2016 年だと、国内では金属3D プリンタを扱う企業がまだ出そろっていない頃ですね。米国では金属3D プリンタの見積もりをとるのは当たり前という感じなのですか。

米国の試作メーカーでは基本的に金属3D プリンタが使われていますし、金属3D プリンタによる製造だけを行う企業も結構ありました。だから、そういうところから見積もりをとるのは日常レベル。設計段階での新しい形状の検討など、さまざまな段階で金属3D プリンタを使っているという噂は聞いていたのですが、実際にビジネスで活用されていることを実感しました。
帰国後に金属3D プリンタを買おうかとも思ったのですが、買っても使い方がわからない。どうしようかと悩んでいたときに、海外進出の際に大変お世話になったジェトロ群馬から、「日本ミシュランタイヤが群馬県太田市に研究開発センターをもち、ミシュラングループでは長年、タイヤ金型に金属3D プリンタを適用する研究開発を行っている」と教えていただき、連携できるならぜひお願いしたいと考えたのです。

そこがGAM 設立へのスタート地点だったというわけですね。日本ミシュランタイヤはその時点で金属3D プリンタを入れていたのですか。

日本ミシュランタイヤは2019 年頃から金属3D プリンタのノウハウを用いて太田市の拠点で何かできないか模索していたそうです。
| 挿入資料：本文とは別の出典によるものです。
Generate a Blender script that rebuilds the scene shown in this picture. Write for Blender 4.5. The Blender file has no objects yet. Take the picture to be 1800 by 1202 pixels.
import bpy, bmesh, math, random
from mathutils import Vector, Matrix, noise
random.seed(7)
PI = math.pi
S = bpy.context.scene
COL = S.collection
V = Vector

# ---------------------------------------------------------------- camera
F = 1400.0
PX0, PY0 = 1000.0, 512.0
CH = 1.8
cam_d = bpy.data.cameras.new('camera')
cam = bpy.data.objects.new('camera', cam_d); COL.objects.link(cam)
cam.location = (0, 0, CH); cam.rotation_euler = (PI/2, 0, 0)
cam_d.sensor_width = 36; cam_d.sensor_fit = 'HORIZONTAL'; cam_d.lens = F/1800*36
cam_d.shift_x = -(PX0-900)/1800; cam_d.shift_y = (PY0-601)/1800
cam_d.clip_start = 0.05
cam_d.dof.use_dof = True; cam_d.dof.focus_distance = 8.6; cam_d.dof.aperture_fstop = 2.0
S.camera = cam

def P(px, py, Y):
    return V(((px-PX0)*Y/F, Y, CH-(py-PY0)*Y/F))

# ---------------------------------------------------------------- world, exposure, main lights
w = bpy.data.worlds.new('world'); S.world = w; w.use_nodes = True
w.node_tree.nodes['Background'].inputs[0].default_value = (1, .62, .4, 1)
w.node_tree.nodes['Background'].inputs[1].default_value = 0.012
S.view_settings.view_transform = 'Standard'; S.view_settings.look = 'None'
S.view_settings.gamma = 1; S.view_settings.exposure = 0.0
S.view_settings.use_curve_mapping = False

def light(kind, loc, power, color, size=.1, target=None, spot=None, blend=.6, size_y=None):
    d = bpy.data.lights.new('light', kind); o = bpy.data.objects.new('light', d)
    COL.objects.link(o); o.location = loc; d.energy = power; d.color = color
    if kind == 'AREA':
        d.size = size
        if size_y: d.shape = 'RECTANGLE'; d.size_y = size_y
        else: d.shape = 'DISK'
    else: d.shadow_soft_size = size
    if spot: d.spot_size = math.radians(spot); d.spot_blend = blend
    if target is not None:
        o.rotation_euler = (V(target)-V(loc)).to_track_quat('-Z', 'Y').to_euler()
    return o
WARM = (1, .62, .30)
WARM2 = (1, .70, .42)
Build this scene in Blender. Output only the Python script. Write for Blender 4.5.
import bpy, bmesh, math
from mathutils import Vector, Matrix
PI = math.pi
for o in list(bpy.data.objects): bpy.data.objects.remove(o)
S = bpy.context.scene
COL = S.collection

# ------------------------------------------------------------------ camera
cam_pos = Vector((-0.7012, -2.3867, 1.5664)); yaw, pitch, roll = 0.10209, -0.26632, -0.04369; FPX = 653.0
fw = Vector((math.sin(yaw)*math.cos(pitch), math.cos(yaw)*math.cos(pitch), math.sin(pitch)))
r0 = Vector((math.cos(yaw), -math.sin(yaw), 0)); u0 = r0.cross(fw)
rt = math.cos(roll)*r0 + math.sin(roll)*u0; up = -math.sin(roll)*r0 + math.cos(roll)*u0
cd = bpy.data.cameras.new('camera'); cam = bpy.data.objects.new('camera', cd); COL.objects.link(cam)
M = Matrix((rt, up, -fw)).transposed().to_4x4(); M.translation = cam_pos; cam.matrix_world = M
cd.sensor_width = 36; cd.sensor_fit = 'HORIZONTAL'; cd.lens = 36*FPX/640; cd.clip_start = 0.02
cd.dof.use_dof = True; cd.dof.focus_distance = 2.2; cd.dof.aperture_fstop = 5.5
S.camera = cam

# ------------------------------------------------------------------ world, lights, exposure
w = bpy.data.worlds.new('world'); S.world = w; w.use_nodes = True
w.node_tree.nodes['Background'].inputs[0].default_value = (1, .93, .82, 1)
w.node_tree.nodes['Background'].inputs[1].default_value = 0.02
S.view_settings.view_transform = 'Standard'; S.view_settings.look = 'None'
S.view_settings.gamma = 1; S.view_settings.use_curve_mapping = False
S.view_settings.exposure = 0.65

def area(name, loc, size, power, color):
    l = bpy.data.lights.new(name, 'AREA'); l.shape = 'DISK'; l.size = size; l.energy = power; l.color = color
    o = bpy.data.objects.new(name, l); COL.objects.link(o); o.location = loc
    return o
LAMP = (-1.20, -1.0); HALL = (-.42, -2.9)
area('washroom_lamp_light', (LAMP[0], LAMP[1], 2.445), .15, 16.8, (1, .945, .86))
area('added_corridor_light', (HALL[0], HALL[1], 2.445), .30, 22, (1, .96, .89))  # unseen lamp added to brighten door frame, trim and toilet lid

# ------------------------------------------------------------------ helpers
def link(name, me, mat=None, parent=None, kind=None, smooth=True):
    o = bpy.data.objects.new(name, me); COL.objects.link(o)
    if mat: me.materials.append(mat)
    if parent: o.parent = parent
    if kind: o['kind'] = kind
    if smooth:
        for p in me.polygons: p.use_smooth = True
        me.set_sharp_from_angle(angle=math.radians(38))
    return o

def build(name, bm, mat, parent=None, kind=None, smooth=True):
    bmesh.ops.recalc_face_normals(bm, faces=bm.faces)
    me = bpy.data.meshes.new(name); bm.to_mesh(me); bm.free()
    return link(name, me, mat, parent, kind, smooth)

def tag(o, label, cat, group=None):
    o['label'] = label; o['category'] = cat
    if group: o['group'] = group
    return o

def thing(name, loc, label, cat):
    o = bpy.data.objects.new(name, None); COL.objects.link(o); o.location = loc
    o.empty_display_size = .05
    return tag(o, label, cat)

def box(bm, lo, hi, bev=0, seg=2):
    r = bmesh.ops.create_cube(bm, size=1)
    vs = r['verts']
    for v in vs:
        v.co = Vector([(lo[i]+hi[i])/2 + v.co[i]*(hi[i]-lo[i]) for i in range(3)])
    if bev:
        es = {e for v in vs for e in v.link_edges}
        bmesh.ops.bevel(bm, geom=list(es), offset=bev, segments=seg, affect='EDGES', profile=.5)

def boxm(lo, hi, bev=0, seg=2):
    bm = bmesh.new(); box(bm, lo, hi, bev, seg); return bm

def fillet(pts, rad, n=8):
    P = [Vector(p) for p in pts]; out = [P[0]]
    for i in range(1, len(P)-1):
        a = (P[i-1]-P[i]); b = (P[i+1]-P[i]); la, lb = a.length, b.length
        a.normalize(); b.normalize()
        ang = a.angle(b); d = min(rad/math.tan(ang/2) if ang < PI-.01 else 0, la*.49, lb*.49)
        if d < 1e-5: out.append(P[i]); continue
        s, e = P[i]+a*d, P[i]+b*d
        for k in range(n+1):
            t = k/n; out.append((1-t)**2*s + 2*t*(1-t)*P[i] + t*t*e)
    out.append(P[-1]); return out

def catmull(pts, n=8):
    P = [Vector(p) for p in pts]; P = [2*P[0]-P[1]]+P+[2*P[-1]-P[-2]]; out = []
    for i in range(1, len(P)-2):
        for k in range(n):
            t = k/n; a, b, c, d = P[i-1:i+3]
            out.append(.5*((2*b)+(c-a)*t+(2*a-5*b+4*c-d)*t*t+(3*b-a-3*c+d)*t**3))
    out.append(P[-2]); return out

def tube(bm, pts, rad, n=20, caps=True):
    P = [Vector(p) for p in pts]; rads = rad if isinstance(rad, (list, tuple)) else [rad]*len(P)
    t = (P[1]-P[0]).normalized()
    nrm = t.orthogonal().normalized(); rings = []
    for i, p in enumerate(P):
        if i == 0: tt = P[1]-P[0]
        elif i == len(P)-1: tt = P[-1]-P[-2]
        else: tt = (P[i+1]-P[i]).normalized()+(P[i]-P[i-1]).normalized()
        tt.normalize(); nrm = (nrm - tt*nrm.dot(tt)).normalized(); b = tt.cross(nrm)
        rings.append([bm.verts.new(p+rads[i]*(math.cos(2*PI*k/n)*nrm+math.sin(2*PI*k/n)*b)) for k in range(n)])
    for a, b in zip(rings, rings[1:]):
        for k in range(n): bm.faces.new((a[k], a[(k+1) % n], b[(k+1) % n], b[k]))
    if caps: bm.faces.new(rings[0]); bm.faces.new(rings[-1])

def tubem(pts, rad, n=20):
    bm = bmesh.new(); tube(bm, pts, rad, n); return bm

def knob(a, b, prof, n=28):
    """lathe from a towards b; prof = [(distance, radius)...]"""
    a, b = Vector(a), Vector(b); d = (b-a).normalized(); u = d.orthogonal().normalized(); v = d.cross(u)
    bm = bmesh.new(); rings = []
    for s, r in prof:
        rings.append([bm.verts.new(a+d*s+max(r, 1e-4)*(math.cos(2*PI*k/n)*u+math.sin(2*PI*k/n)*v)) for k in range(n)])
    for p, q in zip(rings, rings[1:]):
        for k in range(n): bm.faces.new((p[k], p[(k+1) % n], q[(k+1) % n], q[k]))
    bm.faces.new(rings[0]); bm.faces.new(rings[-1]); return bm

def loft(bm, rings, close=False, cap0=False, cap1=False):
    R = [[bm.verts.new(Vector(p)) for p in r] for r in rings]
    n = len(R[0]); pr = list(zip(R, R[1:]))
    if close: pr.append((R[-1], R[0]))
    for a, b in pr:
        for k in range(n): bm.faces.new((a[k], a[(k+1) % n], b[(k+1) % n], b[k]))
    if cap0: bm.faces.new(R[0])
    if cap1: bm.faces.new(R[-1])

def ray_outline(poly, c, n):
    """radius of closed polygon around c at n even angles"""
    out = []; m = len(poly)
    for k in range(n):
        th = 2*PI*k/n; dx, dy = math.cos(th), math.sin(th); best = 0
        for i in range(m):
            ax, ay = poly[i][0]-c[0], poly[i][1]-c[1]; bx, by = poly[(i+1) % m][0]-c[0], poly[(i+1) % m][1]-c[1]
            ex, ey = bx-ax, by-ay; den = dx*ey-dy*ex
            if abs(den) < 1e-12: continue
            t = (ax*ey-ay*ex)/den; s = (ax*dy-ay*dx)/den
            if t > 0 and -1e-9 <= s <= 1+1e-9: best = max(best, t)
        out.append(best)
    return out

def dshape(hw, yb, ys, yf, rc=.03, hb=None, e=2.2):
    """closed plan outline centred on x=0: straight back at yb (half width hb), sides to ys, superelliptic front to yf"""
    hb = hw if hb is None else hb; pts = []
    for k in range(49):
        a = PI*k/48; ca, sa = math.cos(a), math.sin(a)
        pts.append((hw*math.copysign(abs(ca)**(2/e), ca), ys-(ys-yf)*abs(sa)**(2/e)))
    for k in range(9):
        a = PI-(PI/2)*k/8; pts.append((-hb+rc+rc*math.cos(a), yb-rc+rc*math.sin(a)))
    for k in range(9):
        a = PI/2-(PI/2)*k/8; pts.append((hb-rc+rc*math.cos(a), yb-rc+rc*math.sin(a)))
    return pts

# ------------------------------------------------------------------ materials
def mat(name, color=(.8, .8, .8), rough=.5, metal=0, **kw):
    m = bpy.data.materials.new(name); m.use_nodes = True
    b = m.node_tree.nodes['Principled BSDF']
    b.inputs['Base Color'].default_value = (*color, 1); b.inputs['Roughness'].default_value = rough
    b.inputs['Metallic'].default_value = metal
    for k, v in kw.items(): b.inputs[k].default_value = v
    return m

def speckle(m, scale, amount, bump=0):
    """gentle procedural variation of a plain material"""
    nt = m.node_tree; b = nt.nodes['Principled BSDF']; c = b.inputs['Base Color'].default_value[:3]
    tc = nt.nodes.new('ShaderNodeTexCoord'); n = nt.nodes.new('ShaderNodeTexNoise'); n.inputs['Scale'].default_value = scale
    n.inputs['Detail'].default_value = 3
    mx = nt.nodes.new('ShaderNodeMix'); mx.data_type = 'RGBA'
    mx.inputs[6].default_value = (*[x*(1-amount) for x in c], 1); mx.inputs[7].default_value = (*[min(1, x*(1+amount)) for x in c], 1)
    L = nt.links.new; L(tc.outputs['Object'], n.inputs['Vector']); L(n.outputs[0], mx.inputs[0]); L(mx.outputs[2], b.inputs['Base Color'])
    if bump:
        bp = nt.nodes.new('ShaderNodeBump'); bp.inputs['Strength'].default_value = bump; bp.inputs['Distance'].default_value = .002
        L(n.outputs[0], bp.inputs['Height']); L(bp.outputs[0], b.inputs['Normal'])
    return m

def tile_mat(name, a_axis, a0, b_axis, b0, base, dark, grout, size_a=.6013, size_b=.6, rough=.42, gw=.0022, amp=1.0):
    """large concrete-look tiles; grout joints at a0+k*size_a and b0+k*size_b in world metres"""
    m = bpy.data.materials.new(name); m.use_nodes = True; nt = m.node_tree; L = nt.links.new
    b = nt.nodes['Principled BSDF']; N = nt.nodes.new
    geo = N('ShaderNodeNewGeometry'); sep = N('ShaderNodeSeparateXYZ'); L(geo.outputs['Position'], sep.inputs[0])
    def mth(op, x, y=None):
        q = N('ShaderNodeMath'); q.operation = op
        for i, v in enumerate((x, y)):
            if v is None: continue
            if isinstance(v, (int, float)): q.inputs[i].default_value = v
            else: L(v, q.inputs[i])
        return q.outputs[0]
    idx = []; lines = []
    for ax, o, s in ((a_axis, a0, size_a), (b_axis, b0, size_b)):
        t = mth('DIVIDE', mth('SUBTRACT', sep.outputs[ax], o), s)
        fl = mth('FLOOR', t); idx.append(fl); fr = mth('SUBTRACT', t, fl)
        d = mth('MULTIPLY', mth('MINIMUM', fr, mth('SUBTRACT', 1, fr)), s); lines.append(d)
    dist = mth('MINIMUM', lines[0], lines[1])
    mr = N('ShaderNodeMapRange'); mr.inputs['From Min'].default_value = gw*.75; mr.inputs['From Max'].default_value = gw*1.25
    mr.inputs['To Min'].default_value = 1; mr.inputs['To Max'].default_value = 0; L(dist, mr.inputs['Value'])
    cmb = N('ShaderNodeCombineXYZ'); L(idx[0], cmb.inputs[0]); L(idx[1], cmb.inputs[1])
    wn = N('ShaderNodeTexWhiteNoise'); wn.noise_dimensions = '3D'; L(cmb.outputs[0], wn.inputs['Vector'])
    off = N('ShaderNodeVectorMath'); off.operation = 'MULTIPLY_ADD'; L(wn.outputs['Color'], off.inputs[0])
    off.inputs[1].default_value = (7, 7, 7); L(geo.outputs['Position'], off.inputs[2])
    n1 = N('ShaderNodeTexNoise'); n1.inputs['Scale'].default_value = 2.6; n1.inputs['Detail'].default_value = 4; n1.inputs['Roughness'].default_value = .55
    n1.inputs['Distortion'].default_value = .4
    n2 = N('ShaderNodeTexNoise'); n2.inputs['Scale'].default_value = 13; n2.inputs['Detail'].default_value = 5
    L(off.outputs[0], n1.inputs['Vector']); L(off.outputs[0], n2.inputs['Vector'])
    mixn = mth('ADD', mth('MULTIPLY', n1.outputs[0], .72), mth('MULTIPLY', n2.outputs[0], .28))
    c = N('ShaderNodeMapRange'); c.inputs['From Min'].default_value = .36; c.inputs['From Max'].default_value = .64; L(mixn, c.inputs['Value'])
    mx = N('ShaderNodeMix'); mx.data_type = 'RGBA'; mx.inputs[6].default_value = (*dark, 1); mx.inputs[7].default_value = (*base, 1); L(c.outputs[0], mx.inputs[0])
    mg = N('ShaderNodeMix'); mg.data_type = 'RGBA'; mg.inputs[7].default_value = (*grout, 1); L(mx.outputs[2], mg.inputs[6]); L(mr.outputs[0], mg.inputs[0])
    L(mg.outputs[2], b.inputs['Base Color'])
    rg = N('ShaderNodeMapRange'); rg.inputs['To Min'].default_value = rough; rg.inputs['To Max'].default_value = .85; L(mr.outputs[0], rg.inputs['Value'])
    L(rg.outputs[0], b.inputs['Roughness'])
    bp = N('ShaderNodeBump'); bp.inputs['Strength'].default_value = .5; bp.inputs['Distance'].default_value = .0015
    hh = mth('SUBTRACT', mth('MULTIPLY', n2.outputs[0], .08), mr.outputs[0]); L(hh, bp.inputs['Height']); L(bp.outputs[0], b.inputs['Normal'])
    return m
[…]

一方で、自動車のEV 化に伴って新しい技術の必要性や事業転換を考える企業が当社を含め県内に多くありました。そういったニーズと、デジタル化に代表される新しいモノづくりの象徴的な存在としての金属3D プリンタが合致したという感じです。それでジェトロ群馬が県内のいろいろな企業へお声がけをしてくださって、企業間で連携して金属AM 技術を推進していきましょうという話がまとまったというわけです。それが2020 年のことです。ですから、日本ミシュランタイヤとジェトロ群馬がいなければGAM の設立といった発想には至らなかったと思います。そうした経緯を経て、2021年7 月に当社や日本ミシュランタイヤを含む県内8社でGAM を設立しました。
2021 年6 月に群馬県庁で行われたGAM 設立発表会の様子(右から3 人目が鈴木宏子代表理事)(写真提供:GAM)

2021 年6 月に群馬県庁で行われたGAM 設立発表会の様子(右から3 人目が鈴木宏子代表理事)(写真提供:GAM)

現在は何社が参加しているのですか。

今は25 社・団体が参加しています。2022 年6月にはフランスの国立産業技術センター「CETIM(セティム)」の参加がありました。日本にも各県に産業技術センターなどがありますが、フランスでは行政区の割り振りではなくて業種ごとに産業技術センターが分かれています。その中でCETIM は金属AM を含む機械加工を統括する産業技術センターです。もちろん仏ミシュランの日本法人である日本ミシュランタイヤのお力添えがあったからなのですが、高い金属AM技術をもつCETIM が参加し、共同開発プロジェクトを進めることなどを通じて技術的なさまざまなヒントを得ることができ、金属AM のノウハウの幅が大きく広がったと感じています。

すごいですね。われわれとしても非常に興味があります。ぜひ教えてもらいたい。